One of Subban's main criticisms is the proliferation of gambling advertising on television. He expressed his dismay at the inundation of TV programs with promotions that encourage viewers to participate in betting activities. Scientific evidence has established a link between these advertisements and an increased likelihood of unhealthy gambling behavior, particularly among younger individuals.

Subban's critique is not based on personal bias but rather supported by scientific research. He also noted that broadcasters are quick to seize the opportunity, with sports networks like TSN and Rogers' Sportsnet investing significant efforts in creating betting-related content to cater to consumer interest.

The introduction of regulated private and mobile betting in 2022 has made it even easier for individuals to place bets and for companies to openly promote their gambling products. However, the Alcohol and Gaming Commission of Ontario (AGCO), the provincial regulator, has acknowledged that there are concerns with the current state of sports betting advertising.

AGCO is currently conducting a review and engaging with stakeholders to develop meaningful criteria that can guide the content of sports gambling advertisements. One particular aspect AGCO is focusing on is the use of celebrities or athletes who may appeal to children, with a recommendation to exclude such figures from gambling ads.

The impact of gambling on children is a serious issue, as highlighted by a Gamblers Anonymous worker who spoke with CTV News. The worker revealed that they have encountered families with children as young as eight years old experiencing gambling-related problems.

In one distressing case, an eight-year-old reportedly spent $25,000 due to a gambling addiction. Subban has taken action by joining the Ban Ads for Gambling group, a newly formed organization dedicated to ensuring that television is free from gambling ads that may negatively affect the minds and health of young people.

Subban believes that athletes have a role to play in addressing this issue and suggests that they should refuse to participate in sports betting advertisements. While AGCO is still in the process of reviewing the matter, no official decision on gambling advertisements in the country has been announced.
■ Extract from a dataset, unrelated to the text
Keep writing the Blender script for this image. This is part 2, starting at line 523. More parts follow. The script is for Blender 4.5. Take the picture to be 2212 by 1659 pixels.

Are the Hockey Player’s Concerns Something to Think About?

The concerns raised by Karl Subban and the efforts of organizations like the Ban Ads for Gambling group shed light on the need for responsible advertising practices. Measures need ot be taken to protect vulnerable individuals, especially children, from the potential harm associated with gambling advertisements. It remains to be seen how AGCO's review will shape the future of sports gambling advertisements in Canada.